Maybe now, the lot of us will stop bleating about the Minsk accord and remind Russia of its obligations under the Budapest Memorandum.  Maybe now the lot of us will start selling/leasing/granting Ukraine the weapons and supplies it needs to defend itself and to take back from Russia the three oblasts.

EPA Jobs?

The Environmental Protection Agency has sent out more than 1,000 buy-out notices to its employees….

The positions are being eliminated, and the incumbents aren’t being offered positions elsewhere on the government’s teat payroll.  The horror.  The union-demanded, if not God-given, sinecures are not sinecures, after all.  American Federation of Government Employees Local 704 President Michael Mikulka is quite vocal with his dismay.

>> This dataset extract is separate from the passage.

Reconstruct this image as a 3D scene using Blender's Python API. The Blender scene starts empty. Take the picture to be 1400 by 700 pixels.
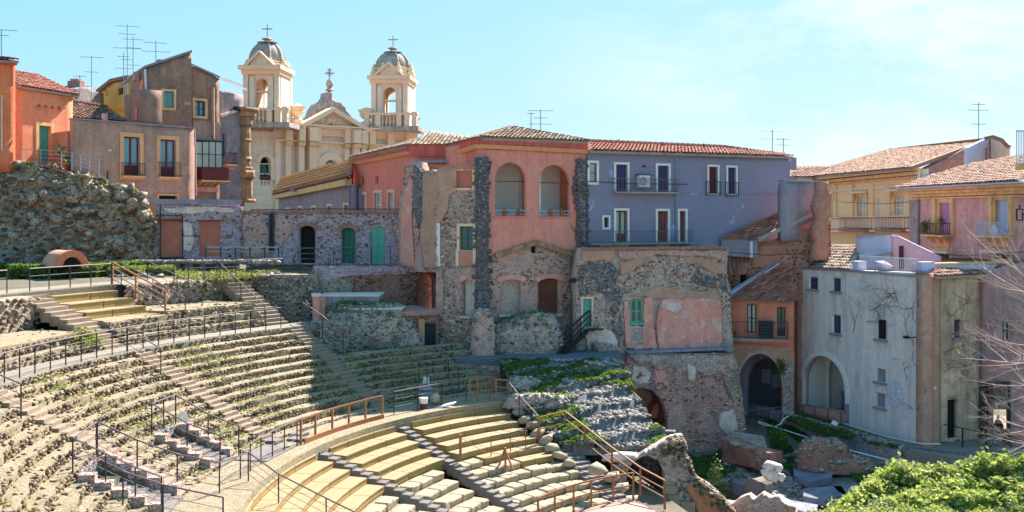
import bpy, math, random
import numpy as np
from mathutils import Vector
PI = math.pi
random.seed(7)
rng = np.random.default_rng(11)
S = bpy.context.scene
COL = S.collection
# ------------------------------------------------------------------ camera, sky, sun, exposure
F = 1325.0            # focal length in pixels of the 1400 px wide photograph
CX, HY, EYE = 700.0, 292.0, 14.0
cam_d = bpy.data.cameras.new('camera')
cam = bpy.data.objects.new('camera', cam_d)
COL.objects.link(cam)
S.camera = cam
cam.location = (0, 0, EYE)
cam.rotation_euler = (PI / 2, 0, 0)
cam_d.sensor_width = 36
cam_d.lens = 36 * F / 1400
cam_d.shift_y = -(350 - HY) / 1400
cam_d.clip_end = 5000
cam_d.clip_start = 0.5
SUNV = Vector((0.57, 0.82, 1.0)).normalized()      # towards the sun
ELEV = math.asin(SUNV.z)
W = bpy.data.worlds.new('World')
S.world = W
W.use_nodes = True
nt = W.node_tree
nt.nodes.clear()
def wn(t, **k):
 n = nt.nodes.new(t)
 for a, b in k.items():
  setattr(n, a, b)
 return n
sky = wn('ShaderNodeTexSky', sky_type='NISHITA', sun_disc=False)
sky.sun_elevation = ELEV
sky.sun_rotation = math.atan2(SUNV.x, SUNV.y)
sky.air_density = 1.0
sky.dust_density = 0.6
sky.ozone_density = 2.0
tint = wn('ShaderNodeMix', data_type='RGBA', blend_type='MULTIPLY')
tint.inputs['Factor'].default_value = 1
tint.inputs['B'].default_value = SKY_TINT = (0.27, 0.75, 1.38, 1)
tc = wn('ShaderNodeTexCoord')
mp = wn('ShaderNodeMapping')
mp.inputs['Scale'].default_value = (1.0, 1.0, 3.2)
cn = wn('ShaderNodeTexNoise')
cn.inputs['Scale'].default_value = 3.4
cn.inputs['Detail'].default_value = 7
cn.inputs['Roughness'].default_value = 0.62
cn.inputs['Distortion'].default_value = 0.5
cr = wn('ShaderNodeValToRGB')
cr.color_ramp.elements[0].position = 0.44
cr.color_ramp.elements[0].color = (0, 0, 0, 1)
cr.color_ramp.elements[1].position = 0.66
cr.color_ramp.elements[1].color = (0.8, 0.8, 0.8, 1)
# thin cloud is thicker towards the sun's side of the sky
dt = wn('ShaderNodeVectorMath', operation='DOT_PRODUCT')
dt.inputs[1].default_value = Vector((0.62, 0.76, 0.2)).normalized()
dm = wn('ShaderNodeMapRange')
dm.inputs['From Min'].default_value = 0.78
dm.inputs['From Max'].default_value = 1.0
dm.inputs['To Min'].default_value = 0.0
dm.inputs['To Max'].default_value = 1.0
ad = wn('ShaderNodeMath', operation='MULTIPLY')
ad2 = wn('ShaderNodeMath', operation='MULTIPLY_ADD', use_clamp=True)
ad2.inputs[1].default_value = 0.05
mixc = wn('ShaderNodeMix', data_type='RGBA')
mixc.inputs['B'].default_value = (1.42, 1.46, 1.5, 1)
bg = wn('ShaderNodeBackground')
bg.inputs['Strength'].default_value = 0.15
out = wn('ShaderNodeOutputWorld')
L = nt.links.new
L(sky.outputs[0], tint.inputs['A'])
L(tc.outputs['Generated'], mp.inputs['Vector'])
L(mp.outputs[0], cn.inputs['Vector'])
L(cn.outputs['Fac'], cr.inputs['Fac'])
L(tc.outputs['Generated'], dt.inputs[0])
L(dt.outputs['Value'], dm.inputs['Value'])
L(cr.outputs['Color'], ad.inputs[0])
L(dm.outputs[0], ad.inputs[1])
L(dm.outputs[0], ad2.inputs[0])
L(ad.outputs[0], ad2.inputs[2])
# soft shoulder: the glare round the sun does not blow out the whole dome
k1 = wn('ShaderNodeVectorMath', operation='MULTIPLY_ADD'); k1.inputs[1].default_value = (1 / 1.5,) * 3; k1.inputs[2].default_value = (1, 1, 1)
k2 = wn('ShaderNodeVectorMath', operation='DIVIDE')
L(tint.outputs['Result'], k1.inputs[0]); L(tint.outputs['Result'], k2.inputs[0]); L(k1.outputs[0], k2.inputs[1])
L(k2.outputs[0], mixc.inputs['A'])
L(ad2.outputs[0], mixc.inputs['Factor'])
L(mixc.outputs['Result'], bg.inputs['Color'])
L(bg.outputs[0], out.inputs['Surface'])
sd = bpy.data.lights.new('sun', 'SUN')
sun = bpy.data.objects.new('sun', sd)
COL.objects.link(sun)
sd.energy = 2.7
sd.angle = math.radians(0.5)
sd.color = (1.0, 0.91, 0.82)
sun.rotation_euler = (-SUNV).to_track_quat('-Z', 'Y').to_euler()
S.view_settings.view_transform = 'Standard'
S.view_settings.look = 'None'
S.view_settings.gamma = 1
S.view_settings.use_curve_mapping = False
S.view_settings.exposure = 2.42
# ------------------------------------------------------------------ pixel -> world
def P(px, py, D):
 return ((px - CX) * D / F, D, EYE - (py - HY) * D / F)
def PZ(px, py, z):
 D = F * (EYE - z) / (py - HY)
 return ((px - CX) * D / F, D, z)
# ------------------------------------------------------------------ noise
def _hash(ix, iy, iz, seed):
 n = (ix.astype(np.int64) * 374761393 + iy.astype(np.int64) * 668265263 + iz.astype(np.int64) * 1274126177 + seed * 1442695) & 0x7fffffff
 n = ((n ^ (n >> 13)) * 1103515245) & 0x7fffffff
 n = (n ^ (n >> 16)) & 0xffff
 return n / 65535.0
def vnoise(x, y, z=0.0, seed=0):
 x = np.asarray(x, float); y = np.asarray(y, float); z = np.zeros_like(x) + z
 ix, iy, iz = np.floor(x), np.floor(y), np.floor(z)
 fx, fy, fz = x - ix, y - iy, z - iz
 fx = fx * fx * (3 - 2 * fx); fy = fy * fy * (3 - 2 * fy); fz = fz * fz * (3 - 2 * fz)
 r = 0
 for a in (0, 1):
  for b in (0, 1):
   for c in (0, 1):
    w = (fx if a else 1 - fx) * (fy if b else 1 - fy) * (fz if c else 1 - fz)
    r = r + w * _hash(ix + a, iy + b, iz + c, seed)
 return r
def fbm(x, y, z=0.0, seed=0, oct=4, gain=0.5):
 s, a, t = 0, 1.0, 0
 for i in range(oct):
  s = s + a * vnoise(np.asarray(x) * 2 ** i, np.asarray(y) * 2 ** i, np.asarray(z) * 2 ** i, seed + i * 17)
  t += a
  a *= gain
 return s / t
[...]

EPA wants over 1,200 of us to leave, purportedly to save money going forward and claiming that they no longer need the positions occupied by staff that in some cases worked at EPA for over 30 years[.]

Because the existence of a union-protected job means the employer needs that job, and the longer its existence, the deeper into perpetuity that need must be.  Sure.

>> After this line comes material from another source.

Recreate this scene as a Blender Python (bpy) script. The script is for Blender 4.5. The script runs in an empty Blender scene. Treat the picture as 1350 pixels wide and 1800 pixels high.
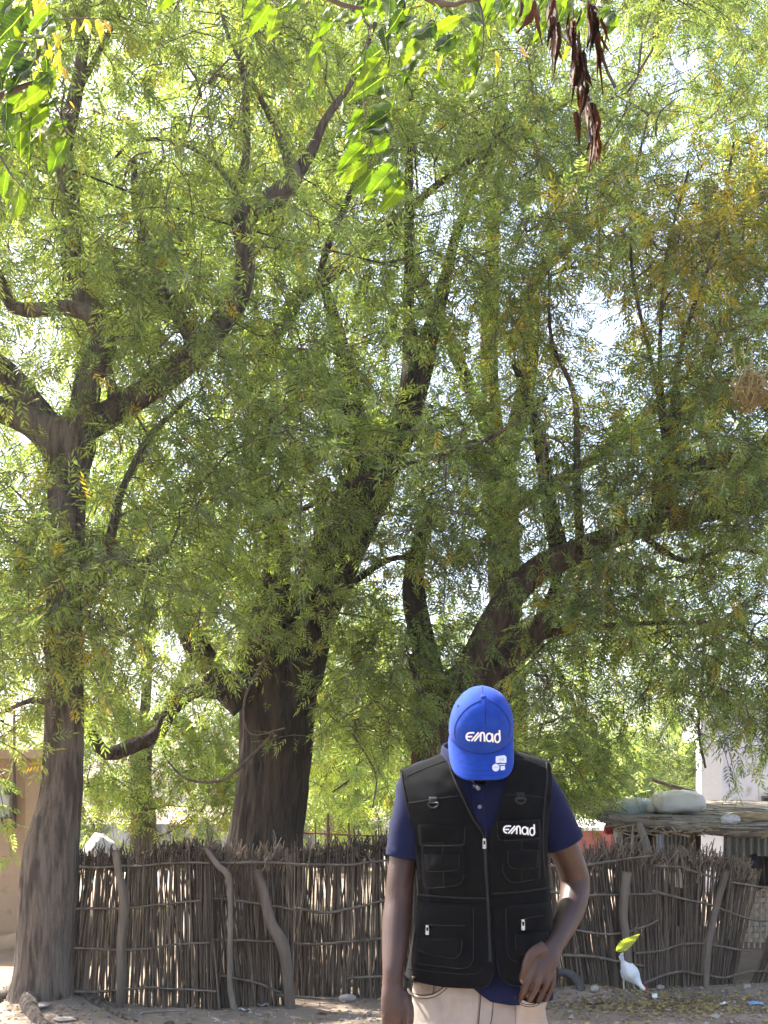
import bpy, math, random
import numpy as np
from mathutils import Vector, Matrix
from mathutils.bvhtree import BVHTree

random.seed(7)
RNG = np.random.default_rng(11)
scene = bpy.context.scene
COL = scene.collection

# ------------------------------------------------------------------ camera
F, V0, H, UC = 2000.0, 1400.0, 1.38, 675.0        # focal length and horizon row in photo pixels, eye height in metres
cam_data = bpy.data.cameras.new('camera')
cam_data.sensor_fit = 'AUTO'
cam_data.sensor_width = 36.0
cam_data.lens = 36.0 * F / 1800.0
cam_data.shift_y = (V0 - 900.0) / 1800.0
cam_data.clip_start = 0.05
cam_data.clip_end = 1000.0
cam = bpy.data.objects.new('camera', cam_data)
cam.location = (0, 0, H)
cam.rotation_euler = (math.radians(90), 0, 0)
COL.objects.link(cam)
scene.camera = cam

# ------------------------------------------------------------------ sky and sun
SUN_EL = math.radians(52)
SUN_DIR = np.array([-0.80, 0.60, 0.0]); SUN_DIR /= np.linalg.norm(SUN_DIR)
SUN_DIR = np.array([SUN_DIR[0] * math.cos(SUN_EL), SUN_DIR[1] * math.cos(SUN_EL), math.sin(SUN_EL)])
world = bpy.data.worlds.new('World')
scene.world = world
world.use_nodes = True
wn = world.node_tree
for n in list(wn.nodes):
    wn.nodes.remove(n)
sky = wn.nodes.new('ShaderNodeTexSky')
sky.sky_type = 'NISHITA'
sky.sun_disc = False
sky.sun_elevation = SUN_EL
sky.sun_rotation = math.atan2(SUN_DIR[0], SUN_DIR[1])
sky.air_density = 1.0
sky.dust_density = 4.0
sky.ozone_density = 1.0
bg = wn.nodes.new('ShaderNodeBackground')
bg.inputs['Strength'].default_value = 0.15
wo = wn.nodes.new('ShaderNodeOutputWorld')
wn.links.new(sky.outputs[0], bg.inputs[0])
wn.links.new(bg.outputs[0], wo.inputs[0])
sun_data = bpy.data.lights.new('sun', 'SUN')
sun_data.energy = 5.0
sun_data.angle = math.radians(0.55)
sun_data.color = (1.0, 0.955, 0.88)
sun = bpy.data.objects.new('sun', sun_data)
sun.rotation_euler = Vector(-SUN_DIR).to_track_quat('-Z', 'Y').to_euler()
sun.location = (-20, 15, 30)
COL.objects.link(sun)

vs = scene.view_settings
vs.view_transform = 'Standard'
vs.look = 'None'
vs.exposure = 2.02
vs.gamma = 1.0
vs.use_curve_mapping = False
cy = scene.cycles
cy.max_bounces = 6
cy.diffuse_bounces = 3
cy.glossy_bounces = 2
cy.transmission_bounces = 3
cy.transparent_max_bounces = 6
cy.caustics_reflective = False
cy.caustics_refractive = False
cy.use_denoising = True
cy.use_adaptive_sampling = True
cy.adaptive_threshold = 0.03

# ------------------------------------------------------------------ small tools
def W(u, v, D):
    """photo pixel at a distance -> world point"""
    return np.array([(u - UC) / F * D, D, H + (V0 - v) / F * D])

def gD(v):
    """distance of the ground seen at row v"""
    return H * F / (v - V0)

def empty(name, loc=(0, 0, 0)):
    o = bpy.data.objects.new(name, None)
    o.location = loc
    o.empty_display_size = 0.1
    COL.objects.link(o)
    return o

def tag(o, label=None, cat=None, group=None, kind=None):
    if label: o['label'] = label
    if cat: o['category'] = cat
    if group: o['group'] = group
    if kind: o['kind'] = kind
    return o

def setparent(o, p):
    """parent without moving (parents are never rotated or scaled here)"""
    if p is None:
        return
    o.parent = p
    w = Vector((0, 0, 0)); q = p
    while q is not None:
        w += q.location; q = q.parent
    o.location = Vector(o.location) - w

_pm = np.random.default_rng(5).random(4096).astype(np.float64)
def vnoise(p, s=0):
    """value noise 0..1, p = (N,3)"""
    p = np.asarray(p, float)
    i = np.floor(p).astype(np.int64); f = p - i
    f = f * f * (3 - 2 * f)
    def h(a, b, c):
        k = (a * 374761393 + b * 668265263 + c * 2147483647 + s * 974711) & 0x7fffffff
        k = ((k ^ (k >> 13)) * 1274126177) & 0x7fffffff
        return _pm[(k ^ (k >> 16)) & 4095]
    x, y, z = i[:, 0], i[:, 1], i[:, 2]
    r = 0
    for dx in (0, 1):
        for dy in (0, 1):
            for dz in (0, 1):
                w = (f[:, 0] if dx else 1 - f[:, 0]) * (f[:, 1] if dy else 1 - f[:, 1]) * (f[:, 2] if dz else 1 - f[:, 2])
                r = r + w * h(x + dx, y + dy, z + dz)
    return r

def fbm(p, s=0, o=3):
    r = 0; a = 0.5
    p = np.asarray(p, float)
    for k in range(o):
        r = r + a * (vnoise(p * 2 ** k, s + k) - 0.5); a *= 0.5
    return r

def spline(pts, step):
    """Catmull-Rom resample of (N,k) rows, measured on the first three columns"""
    P = np.asarray(pts, float)
    if len(P) < 3:
        n = max(2, int(np.linalg.norm(P[-1, :3] - P[0, :3]) / step) + 1)
        t = np.linspace(0, 1, n)[:, None]
        return P[0] * (1 - t) + P[-1] * t
    Q = np.vstack([2 * P[0] - P[1], P, 2 * P[-1] - P[-2]])
    out = []
    for i in range(1, len(Q) - 2):
        n = max(1, int(np.linalg.norm(Q[i + 1, :3] - Q[i, :3]) / step))
        t = (np.arange(n) / n)[:, None]
        a, b, c, d = Q[i - 1], Q[i], Q[i + 1], Q[i + 2]
        out.append(0.5 * (2 * b + (c - a) * t + (2 * a - 5 * b + 4 * c - d) * t ** 2 + (3 * b - a - 3 * c + d) * t ** 3))
    out.append(P[-1:])
    return np.vstack(out)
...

Mikulka also insisted that the EPA would be less active without those jobs, speaking like that would be a bad thing.  He said this, too:

We’re going to have to do less with less.

Recall that, during the Obama government shutdown in 2011, the EPA rated over 90% of its workforce as unessential and furloughed them for the duration of the shutdown.  Certainly, that per centage was true only for the short-term, but a huge fraction of those 90% really are unessential, and they could be released were the EPA to be returned to its original mission of science-based protection of the environment and moved away from supporting its politically motivated pseudo-science climate funding industry.

The agency certainly can do less with less.  And it should.